In outdoor cinema news, the penultimate movie in the Scarecrow-curated Outdoor Movie Nights series at Elysian Brewing is Alex Cox's 1984 punk classic Repo Man. The beer garden opens at 8pm (we can vouch for the Straight-To-Video IPA) and the movie starts at dusk (approx. 9-9:30pm) with Scarecrow-made pre-show clips playing beforehand. Admission is FREE and you're encouraged to bring a non-perishable food donation for Northwest Harvest.

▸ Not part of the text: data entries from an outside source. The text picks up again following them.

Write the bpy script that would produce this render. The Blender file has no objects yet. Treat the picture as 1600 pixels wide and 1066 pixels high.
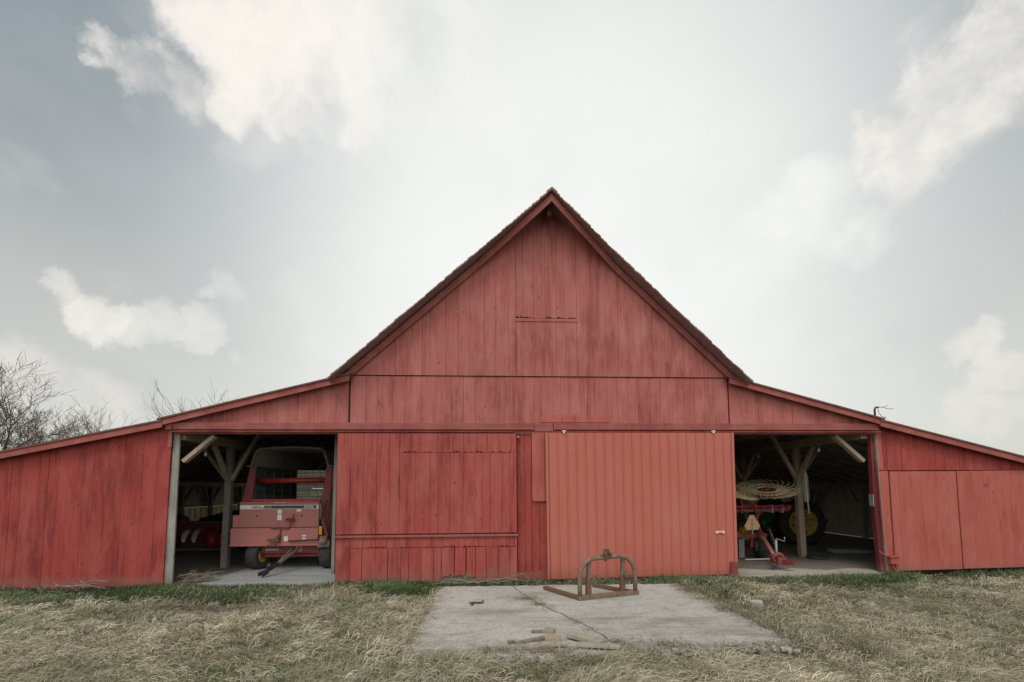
import bpy, math, random
import numpy as np
from mathutils import Vector, Matrix
R = random.Random(7)
rng = np.random.default_rng(7)
scene = bpy.context.scene
C = scene.collection
rad = math.radians

# ------------------------------------------------------------------ mesh helpers
class MB:
    """collects shapes and links them as one mesh object"""
    def __init__(s): s.v = []; s.f = []; s.t = []; s.sm = []
    def add(s, vs, fs, tone=None, smooth=False):
        b = len(s.v); s.v += [tuple(p) for p in vs]
        if tone is None: tone = R.random()
        for f in fs:
            s.f.append(tuple(i + b for i in f)); s.t.append(tone); s.sm.append(smooth)
    def box(s, x0, x1, y0, y1, z0, z1, tone=None):
        vs = [(x0,y0,z0),(x1,y0,z0),(x1,y1,z0),(x0,y1,z0),(x0,y0,z1),(x1,y0,z1),(x1,y1,z1),(x0,y1,z1)]
        s.add(vs, [(0,3,2,1),(4,5,6,7),(0,1,5,4),(1,2,6,5),(2,3,7,6),(3,0,4,7)], tone)
    def prism(s, poly, y0, y1, tone=None):
        """outline in XZ (counter-clockwise seen from the front, -Y) given thickness along Y"""
        n = len(poly)
        vs = [(x, y0, z) for x, z in poly] + [(x, y1, z) for x, z in poly]
        fs = [tuple(range(n)), tuple(range(2*n-1, n-1, -1))]
        fs += [(i, i+n, (i+1) % n + n, (i+1) % n) for i in range(n)]
        s.add(vs, fs, tone)
    def flat(s, poly, z0, z1, tone=None):
        n = len(poly)
        vs = [(x, y, z0) for x, y in poly] + [(x, y, z1) for x, y in poly]
        fs = [tuple(range(n-1, -1, -1)), tuple(range(n, 2*n))]
        fs += [(i, (i+1) % n, (i+1) % n + n, i+n) for i in range(n)]
        s.add(vs, fs, tone)
    def beam(s, p, q, w, h, up=(0,0,1), tone=None, w2=None, h2=None):
        p = Vector(p); q = Vector(q); d = (q-p).normalized(); up = Vector(up)
        if abs(d.dot(up)) > .98: up = Vector((0,1,0))
        a = d.cross(up).normalized(); b = a.cross(d).normalized()
        w2 = w2 or w; h2 = h2 or h
        vs = [p+a*i*w/2+b*j*h/2 for i, j in ((-1,-1),(1,-1),(1,1),(-1,1))] + [q+a*i*w2/2+b*j*h2/2 for i, j in ((-1,-1),(1,-1),(1,1),(-1,1))]
        s.add(vs, [(0,1,2,3),(7,6,5,4),(0,4,5,1),(1,5,6,2),(2,6,7,3),(3,7,4,0)], tone)
    def tube(s, path, r, n=8, r2=None, tone=None, cap=True):
        path = [Vector(p) for p in path]; m = len(path); vs = []; fs = []
        ref = None
        for i, p in enumerate(path):
            d = (path[min(i+1, m-1)] - path[max(i-1, 0)])
            d = d.normalized() if d.length > 1e-9 else Vector((0,0,1))
            if ref is None: ref = Vector((0,0,1)) if abs(d.z) < .9 else Vector((1,0,0))
            a = d.cross(ref)
            if a.length < 1e-4: a = d.cross(Vector((0.3,1,0.2)))
            a.normalize(); b = a.cross(d).normalized(); ref = b
            rr = r[i] if isinstance(r, (list, tuple)) else (r if r2 is None else r + (r2-r)*i/(m-1))
            vs += [p + (a*math.cos(2*math.pi*k/n) + b*math.sin(2*math.pi*k/n))*rr for k in range(n)]
        for i in range(m-1):
            for k in range(n):
                fs.append((i*n+k, i*n+(k+1) % n, (i+1)*n+(k+1) % n, (i+1)*n+k))
        s.add(vs, fs, tone, n > 4)
        if cap:
            b = len(s.v) - len(vs)
            s.f.append(tuple(b+k for k in range(n-1, -1, -1))); s.f.append(tuple(b+(m-1)*n+k for k in range(n)))
            s.t += [s.t[-1]]*2; s.sm += [False]*2
    def lathe(s, prof, c, axis, n=28, tone=None):
        """profile of (radius, offset along axis) turned about an axis through c"""
        c = Vector(c); ax = Vector(axis).normalized()
        u = ax.cross(Vector((0,0,1)));  u = u.normalized() if u.length > 1e-3 else Vector((1,0,0)); w = ax.cross(u)
        vs = []; fs = []; m = len(prof)
        for k in range(n):
            a = 2*math.pi*k/n
            for r, t in prof: vs.append(c + ax*t + (u*math.cos(a)+w*math.sin(a))*r)
        for k in range(n):
            for i in range(m-1):
                fs.append((k*m+i, k*m+i+1, ((k+1) % n)*m+i+1, ((k+1) % n)*m+i))
        s.add(vs, fs, tone, True)
    def build(s, name, m, parent=None, label=None, bevel=0):
        me = bpy.data.meshes.new(name)
        off = Vector((0,0,0)); p = parent
        while p is not None: off += p.location; p = p.parent
        me.from_pydata([(x-off.x, y-off.y, z-off.z) for x, y, z in s.v], [], s.f)
        at = me.attributes.new('tone', 'FLOAT', 'FACE'); at.data.foreach_set('value', s.t)
        me.polygons.foreach_set('use_smooth', s.sm)
        me.update(); me.materials.append(m)
        o = bpy.data.objects.new(name, me); C.objects.link(o); o.parent = parent
        if label: o['label'] = label
        if bevel:
            bv = o.modifiers.new('bevel', 'BEVEL'); bv.width = bevel; bv.segments = 2; bv.limit_method = 'ANGLE'
        return o

def tag(o, label, cat, group=None, kind=None):
    if label: o['label'] = label
    if cat: o['category'] = cat
    if group: o['group'] = group
    if kind: o['kind'] = kind
    return o
def thing(name, label, cat, loc=(0,0,0), group=None):
    o = bpy.data.objects.new(name, None); C.objects.link(o); o.location = loc; o.empty_display_size = .2
    return tag(o, label, cat, group)
def structure(o):
    o['kind'] = 'structure'; return o
def text_into(mb, txt, x, y, z, size, width=None):
    """letters standing in the XZ plane, facing -Y"""
    cu = bpy.data.curves.new('lettering', 'FONT'); cu.body = txt; cu.size = size; cu.extrude = .0015; cu.offset = size*.012
    ob = bpy.data.objects.new('lettering', cu); C.objects.link(ob)
    bpy.context.view_layer.update()
    me = ob.evaluated_get(bpy.context.evaluated_depsgraph_get()).to_mesh()
    vs = [v.co.copy() for v in me.vertices]; fs = [tuple(p.vertices) for p in me.polygons]
    xs = [v.x for v in vs]; k = 1 if not width else width/(max(xs)-min(xs)); x0 = min(xs)
    mb.add([(x+(v.x-x0)*k, y-v.z, z+v.y) for v in vs], fs, .5)
    bpy.data.objects.remove(ob); bpy.data.curves.remove(cu)

# ------------------------------------------------------------------ materials
def mat(name):
    m = bpy.data.materials.new(name); m.use_nodes = True
    nt = m.node_tree; return m, nt, nt.nodes['Principled BSDF']
def N(nt, typ, **kw):
    n = nt.nodes.new(typ)
    for k, v in kw.items():
        if k in n.inputs: n.inputs[k].default_value = v
        else: setattr(n, k, v)
    return n
def noise(nt, co, scale, detail=6, rough=.6, sc=None, dist=0):
    if sc:
        mp = N(nt, 'ShaderNodeMapping'); mp.inputs['Scale'].default_value = sc
        nt.links.new(co, mp.inputs['Vector']); co = mp.outputs[0]
    n = N(nt, 'ShaderNodeTexNoise'); n.inputs['Scale'].default_value = scale; n.inputs['Detail'].default_value = detail
    n.inputs['Roughness'].default_value = rough; n.inputs['Distortion'].default_value = dist
    nt.links.new(co, n.inputs['Vector']); return n.outputs['Fac']
def ramp(nt, fac, stops):
    r = N(nt, 'ShaderNodeValToRGB'); e = r.color_ramp.elements
    while len(e) < len(stops): e.new(.5)
    for i, (p, c) in enumerate(stops):
        e[i].position = p; e[i].color = (c, c, c, 1) if not hasattr(c, '__len__') else (*c, 1)
    nt.links.new(fac, r.inputs['Fac']); return r.outputs['Color']
def mixc(nt, fac, a, b, typ='MIX'):
    m = N(nt, 'ShaderNodeMix'); m.data_type = 'RGBA'; m.blend_type = typ
    for val, sock in ((fac, m.inputs[0]), (a, m.inputs[6]), (b, m.inputs[7])):
        if hasattr(val, 'is_linked'): nt.links.new(val, sock)
        elif hasattr(val, '__len__'): sock.default_value = (*val, 1)
        else: sock.default_value = val
    return m.outputs[2]
def mth(nt, op, a, b=None, c=None, clamp=False):
    m = N(nt, 'ShaderNodeMath'); m.operation = op; m.use_clamp = clamp
    for i, v in enumerate((a, b, c)):
        if v is None: continue
        if hasattr(v, 'is_linked'): nt.links.new(v, m.inputs[i])
        else: m.inputs[i].default_value = v
    return m.outputs[0]
def bump(nt, bs, h, strength=.3, dist=.01):
    b = N(nt, 'ShaderNodeBump'); b.inputs['Strength'].default_value = strength; b.inputs['Distance'].default_value = dist
    nt.links.new(h, b.inputs['Height']); nt.links.new(b.outputs[0], bs.inputs['Normal'])
def objco(nt): return N(nt, 'ShaderNodeTexCoord').outputs['Object']
def tone(nt):
    a = N(nt, 'ShaderNodeAttribute'); a.attribute_name = 'tone'; return a.outputs['Fac']

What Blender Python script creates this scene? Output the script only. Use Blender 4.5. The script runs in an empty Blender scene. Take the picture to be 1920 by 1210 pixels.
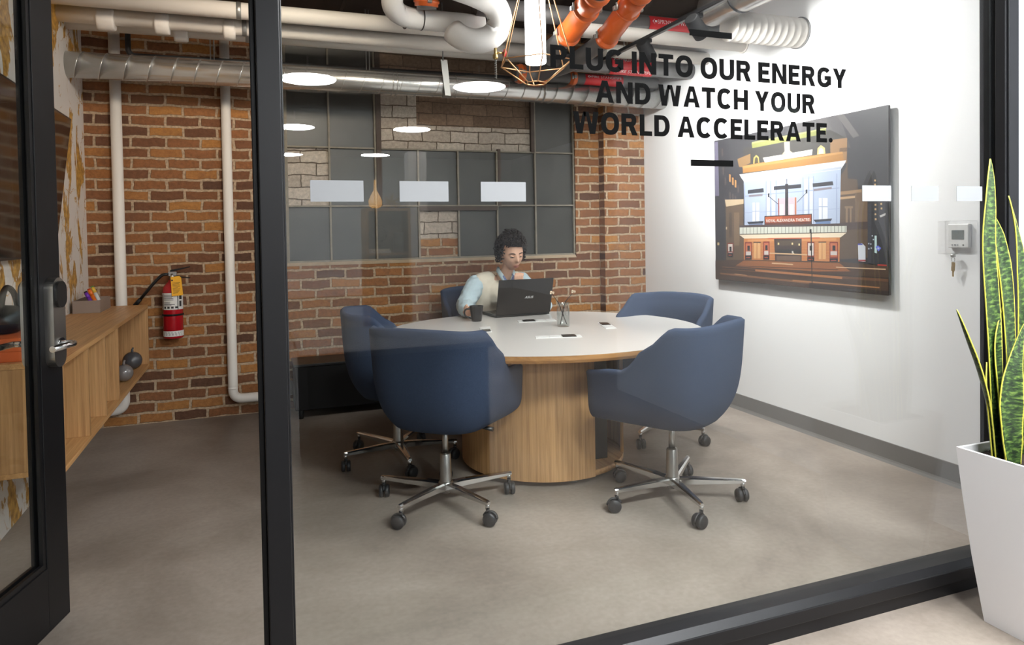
import bpy, bmesh, math, random
from mathutils import Vector, Matrix, noise
S = bpy.context.scene
COL = S.collection
PI = math.pi
V = Vector
# ---------------------------------------------------------------- camera, world, light, exposure
H = 1.32
F, CX, CY = 1279.956, 936.838, 463.887
PITCH, YAW, ROLL = 0.0221076, 0.3471842, -0.0171963
fw = V((math.sin(YAW)*math.cos(PITCH), math.cos(YAW)*math.cos(PITCH), -math.sin(PITCH)))
rt = V((math.cos(YAW), -math.sin(YAW), 0.0)); up = rt.cross(fw)
r2 = rt*math.cos(ROLL)+up*math.sin(ROLL); u2 = up*math.cos(ROLL)-rt*math.sin(ROLL)
cam_d = bpy.data.cameras.new('camera'); cam = bpy.data.objects.new('camera', cam_d); COL.objects.link(cam)
M = Matrix((r2, u2, -fw)).transposed().to_4x4(); M.translation = V((0, 0, H)); cam.matrix_world = M
cam_d.sensor_fit = 'HORIZONTAL'; cam_d.sensor_width = 36.0; cam_d.lens = F/1920*36
cam_d.shift_x = (960-CX)/1920; cam_d.shift_y = (CY-605)/1920
cam_d.clip_start = 0.02; cam_d.clip_end = 100
S.camera = cam
W = bpy.data.worlds.new('world'); S.world = W; W.use_nodes = True
W.node_tree.nodes['Background'].inputs[0].default_value = (0.85, 0.9, 1.0, 1)
W.node_tree.nodes['Background'].inputs[1].default_value = 0.10
S.view_settings.view_transform = 'Standard'; S.view_settings.look = 'None'
S.view_settings.gamma = 1.0; S.view_settings.use_curve_mapping = False
S.view_settings.exposure = -0.05
S.cycles.use_denoising = True
S.cycles.max_bounces = 10; S.cycles.transparent_max_bounces = 16
S.cycles.sample_clamp_indirect = 6.0
S.cycles.caustics_reflective = False; S.cycles.caustics_refractive = False

def lamp(name, kind, loc, power, color=(1, 1, 1), target=None, size=0.5, size_y=None, spot=60, blend=0.5, spread=180):
    d = bpy.data.lights.new(name, kind); o = bpy.data.objects.new(name, d); COL.objects.link(o)
    o.location = loc; d.energy = power; d.color = color
    if kind == 'AREA':
        d.size = size
        d.spread = math.radians(spread)
        if size_y: d.shape = 'RECTANGLE'; d.size_y = size_y
    else:
        d.shadow_soft_size = size
        if kind == 'SPOT': d.spot_size = math.radians(spot); d.spot_blend = blend
    if target is not None:
        o.rotation_euler = (V(target)-V(loc)).to_track_quat('-Z', 'Y').to_euler()
    return o
WARM = (1.0, 0.86, 0.70); NEUT = (1.0, 0.97, 0.94); COOL = (0.93, 0.97, 1.0)
lamp('room_top_fill', 'AREA', (1.85, 2.75, 2.97), 22, NEUT, (1.9, 3.3, 0), 1.1, 0.7, spread=105)  # unseen fill added overhead, stands in for fixtures out of view
lamp('room_left_fill', 'AREA', (0.35, 2.5, 2.90), 11, WARM, (0.0, 5.2, 2.45), 0.5, 0.4, spread=75)  # added unseen fill that brightens the upper brick wall and pipes
lamp('room_back_fill', 'AREA', (2.2, 3.0, 2.97), 22, NEUT, (2.4, 3.6, 0), 0.5, 0.9)  # second overhead fill, added without a visible source

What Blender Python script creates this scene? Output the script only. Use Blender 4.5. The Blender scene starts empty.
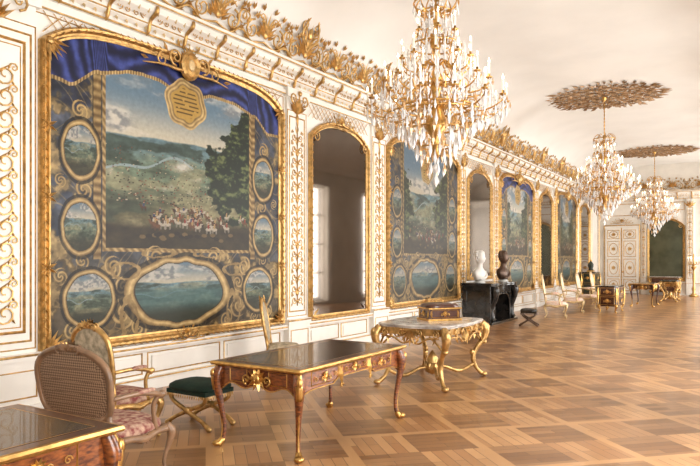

Friday night, the I Need a Hero! Outdoor Movie Series from Three Dollar Bill Cinema presents the cheesy sword & sandals greatness of Conan The Destroyer with Governor Arnold Schwarzenegger and Grace Jones. It begins at dusk (around 8:30/9pm) at Cal Anderson Park.

Movies at the Mural continues Saturday around 9pm under the shadow of the Space Needle with The Help, which features incredible performances from its entire cast, especially Jessica Chastain, Viola Davis, and Octavia Spencer.

Saturday night stays classy at Fremont Outdoor Cinema with Anchorman. The entire film is great, but I could watch this scene over and over again with no decrease in enjoyment.

The Museum of History and Industry's Movies in the Park series presents Cameron Crowe's pratically perfect in every way Say Anything... Bonus points to anyone shows up in a tan trench coach, boom box in hand, ready to blast "In Your Eyes" across Lake Union.

Outdoor Movies at Magnuson Park continues Thursday, August 22 with another Cameron Crowe classic (and one of my personal favorite made-right-here movies): Singles. It's a lovely capusle of our city in its grungy glory and preserves civic treasures like The Rocket and the OK Hotel forever on celluloid.